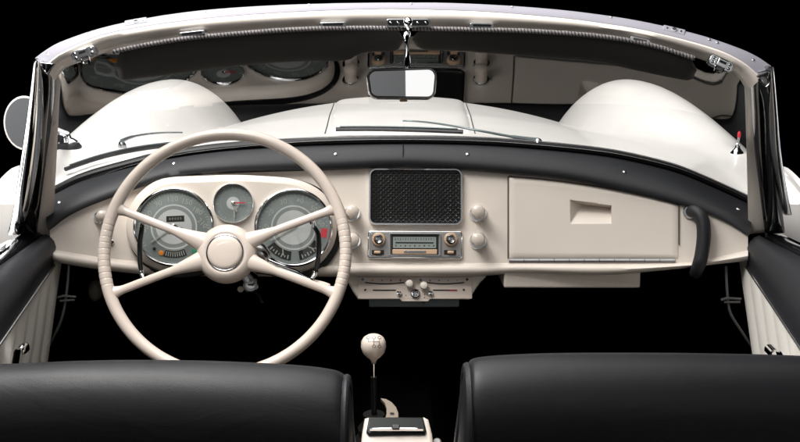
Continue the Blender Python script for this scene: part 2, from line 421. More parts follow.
# twisted cord along the header's lower edge
def cord(a, b, parent):
    n = int((b-a)*2.2); mb = MB()
    cen = [P(px, gt(px)+1.2, dGT(px)-.028) for px in [a+(b-a)*i/(n-1) for i in range(n)]]
    for k, m in ((0, ROPEL), (1, ROPED), (2, ROPEL)):
        pts = [c+V((0, math.cos(i*.85+k*2.09)*.0021, math.sin(i*.85+k*2.09)*.0021)) for i, c in enumerate(cen)]
        mb.tube(pts, .0019, m, n=5)
    return mb
# sun visors
def visor(top, bot, a, b, rl, rr, cside):
    t = None; n = 61; rows = []
    for i in range(n):
        s = i/(n-1); px = a+(b-a)*s
        tp = smooth_interp(top, px); bt = smooth_interp(bot, px)
        e1 = (px-a)/rl; e2 = (b-px)/rr; k = 1
        for e in (e1, e2):
            if e < 1: k = min(k, math.sqrt(max(0.0, 1-(1-e)**2)))
        mid = (tp+bt)/2; k = max(k, .02)
        A = P(px, mid+(tp-mid)*k, dGT(px)-.026); B = P(px, mid+(bt-mid)*k, dGT(px)+.002)
        th = V((0, .005, .006))*max(.3, k); r = []
        for q in range(12):
            w_ = PI*q/11; r.append(A.lerp(B, .5-.5*math.cos(w_))+V((0, -.7, -.7))*.005*math.sin(w_)*k)
        for q in range(1, 11):
            w_ = PI*q/11; r.append(B.lerp(A, .5-.5*math.cos(w_))+V((0, .7, .7))*.006*math.sin(w_)*k)
        rows.append(r)
    mb = MB(); mb.loft(rows, VISOR, cu=True, caps=True)
    o = part(mb, 'sun_visor', sharp=60)
    return o
vt = [(x, y+1.5) for x, y in GT]
vl = visor(vt, [(117, 81), (160, 76), (200, 70.5), (248, 65), (300, 61.5), (348, 60), (358, 54.5), (367, 52), (404, 51)], 115, 404, 9, 14, 0)
vr = visor([(x, y+(3 if x < 440 else 1.5)) for x, y in GT], [(413, 49), (440, 50), (465, 51), (533, 56.5), (600, 62.5), (648, 73), (690, 81), (700, 82)], 412, 697, 16, 12, 1)
part(cord(113, 404, vl), 'piping', vl); part(cord(413, 694, vr), 'piping', vr)

# ------------------------------------------------------------------ pillars
def lin(a, b): return lambda t: a+(b-a)*t
pl = node('windscreen_pillar', P(45, 150, 1.55))
dl = lin(1.542, 1.780)
mb = bar([(49.5, 66), (49, 90), (45, 150), (34, 233)], [(62, 70), (59.5, 100), (57, 150), (52.5, 236)], lin(1.560, 1.745), lin(1.575, 1.765), .04, HEADP, .004, fx=-.7); part(mb, 'inner_post', pl, sharp=60)
mb = bar([(36.5, 62), (35, 100), (28.5, 160), (20, 234)], [(50.5, 66), (49.5, 100), (45.8, 150), (36, 236)], lin(1.520, 1.730), lin(1.534, 1.745), .03, GLOSSB, .003); part(mb, 'seal_channel', pl, sharp=60)
mb = bar([(34, 60), (29, 100), (22, 150), (13, 210), (7, 235)], [(39, 62), (37.5, 100), (33, 150), (24, 210), (19, 235)], lin(1.515, 1.720), lin(1.515, 1.720), .035, CHROME, .006); part(mb, 'chrome_trim', pl, sharp=60)
mb = bar([(39, 62), (41, 66), (43.5, 70)], [(54, 64), (50, 69), (47, 75)], lin(1.515, 1.520), lin(1.515, 1.520), .01, GLOSSB, .002, 12); part(mb, 'end_cap', pl)
mb = MB(); mb.tube([P(x, y, 1.508) for x, y in ((40.5, 63), (52, 64), (47, 74), (41.5, 66))], .0012, CHROME, n=6); part(mb, 'clip', pl)
pr = node('windscreen_pillar', P(755, 150, 1.55))
mb = bar([(743.5, 75), (745, 100), (746.5, 150), (748.5, 234)], [(758, 82), (759, 110), (761, 150), (767, 232)], lin(1.570, 1.755), lin(1.560, 1.735), .04, HEADP, .004, fx=.7); part(mb, 'inner_post', pr, sharp=60)
mb = bar([(757, 76), (758.5, 110), (761, 160), (767, 234)], [(773, 70), (775, 110), (777.5, 160), (785, 233)], lin(1.524, 1.725), lin(1.520, 1.720), .03, GLOSSB, .003); part(mb, 'seal_channel', pr, sharp=60)
mb = bar([(770.5, 68), (773.5, 110), (776, 150), (781, 190), (785, 215)], [(773.8, 67), (777.5, 110), (781, 150), (787, 190), (792, 215)], lin(1.515, 1.700), lin(1.515, 1.700), .035, CHROMED, .004); part(mb, 'chrome_trim', pr, sharp=60)
mb = MB(); mb.tube([P(x, y, 1.508) for x, y in spl(((758, 72), (769, 71), (768, 78), (770, 82), (765, 87), (758, 79)), 20)], .0011, CHROMED, n=6); part(mb, 'clip', pr)

# ------------------------------------------------------------------ dashboard
TOP = [(50, 229), (58, 222), (70, 214), (90, 204.5), (127, 191), (171, 177), (210, 173), (253, 171), (330, 169), (400, 166), (440, 167.5), (490, 171), (567, 178.5), (644, 194), (694, 207), (720, 217), (735, 225), (748, 234)]
BOT = [(50, 259), (62, 263.5), (110, 271), (160, 275.5), (240, 276.5), (473, 276.5), (520, 273.5), (605, 275), (682, 268.5), (720, 264), (748, 261)]
tp_ = lambda px: smooth_interp(TOP, px); bt_ = lambda px: smooth_interp(BOT, px)
dFT = lambda px: 1.88-.12*U(px)**2
dFB = lambda px: 1.82-.11*U(px)**2
def fD(px, py):
    t = (py-166)/(262-166); return dFT(px)+(dFB(px)-dFT(px))*t
def S(px, py): return P(px, py, fD(px, py))
def Sn(px, py):
    a = S(px+2, py)-S(px-2, py); b = S(px, py-2)-S(px, py+2); n = a.cross(b).normalized(); return n if n.y < 0 else -n
def Q(px, py, w_=0): return S(px, py)+Sn(px, py)*w_
def fr_at(px, py, w_=0): return frame(Q(px, py, w_), Sn(px, py))
rows = []
for i in range(141):
    px = 50+698*i/140; a = tp_(px)-3; b = bt_(px); lp = smooth_interp([(50, 249), (80, 254), (110, 258.5), (160, 262.5), (300, 263), (500, 263), (690, 262.6), (718, 257), (748, 250)], px)
    r = [S(px, a+(lp-a)*t/16) for t in range(17)]
    d0 = fD(px, lp)
    r += [P(px, lp+(b-lp)*q, d0-h) for q, h in ((.12, .005), (.3, .0115), (.54, .0145), (.77, .0135), (.94, .008), (1, -.002))]
    r += [r[-1]+V((0, .03, -.001)), r[-1]+V((0, .12, .01)), r[0]+V((0, .10, -.02)), r[0]+V((0, .02, 0))]
    rows.append(r)
mb = MB(); mb.loft(rows, DASH, cu=True, caps=True)
nr_ = len(rows[0]); keep = []                     # opening behind the glovebox lid
for q_, f_ in enumerate(mb.f):
    if len(f_) == 4 and all(517 < 50+698*(v//nr_)/140 < 670 and v % nr_ <= 16 for v in f_):
        ok = True
        for v in f_:
            px = 50+698*(v//nr_)/140; a = tp_(px)-3; lp = 262.6; py = a+(lp-a)*(v % nr_)/16
            if not (interp([(509, 177.3), (545, 180.3), (580, 184.8), (620, 191.2), (650, 197.5), (678, 205)], px)+3 < py < 254): ok = False
        if ok: continue
    keep.append(q_)
mb.f = [mb.f[k] for k in keep]; mb.m = [mb.m[k] for k in keep]
dash = part(mb, 'dashboard', sharp=50)
# padded roll along its top
rows = []
for i in range(141):
    px = 49+699.5*i/140; g = P(px, gb(min(max(px, 50), 748))+3.5, dGB(px)-.012); lo = Q(px, tp_(px)+.8, .006)
    up = g; md = V(((g.x+lo.x)/2, (g.y+lo.y)/2, (g.z+lo.z)/2)); th = (g-lo).length
    r = [g+V((0, .01, -.02)), g, g.lerp(lo, .2)+V((0, -.002, .006)), g.lerp(lo, .42)+V((0, -.006, .011)), g.lerp(lo, .65)+V((0, -.011, .012)), g.lerp(lo, .82)+V((0, -.013, .009)), g.lerp(lo, .94)+V((0, -.011, .003)), lo+V((0, -.004, -.001)), lo+V((0, .012, -.002))]
    rows.append(r)
mb = MB(); mb.loft(rows, LEATHER, cu=True, caps=True); pad = part(mb, 'padded_roll', dash, sharp=60)
for px, py in ((60, 200), (175, 168.5), (336, 150.5), (466, 152), (625, 171.5), (737, 207)):
    f = frame(P(px, py, interp([(0, 1.62), (60, 1.66), (175, 1.79), (336, 1.88), (466, 1.88), (625, 1.79), (737, 1.66)], px)), V((0, -.6, .8)))
    q = frame(P(px, py, dFT(px)+.01), V((0, -.7, .7)))
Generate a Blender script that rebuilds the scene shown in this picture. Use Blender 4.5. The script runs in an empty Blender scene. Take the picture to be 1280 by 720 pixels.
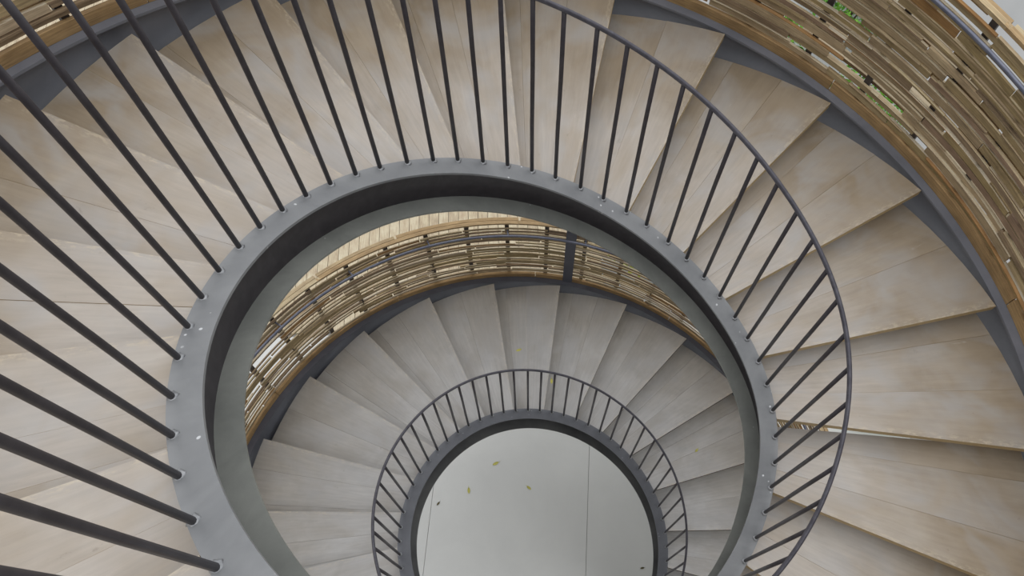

What is being asked:
Go through the lines above. Select every one that has the string "Blender".

Response for this exercise:
Continue the Blender Python script for this scene: part 2, from line 421. More parts follow.
Generate a Blender script that rebuilds the scene shown in this picture. Use Blender 4.5. The script runs in an empty Blender scene. Take the picture to be 1280 by 720 pixels.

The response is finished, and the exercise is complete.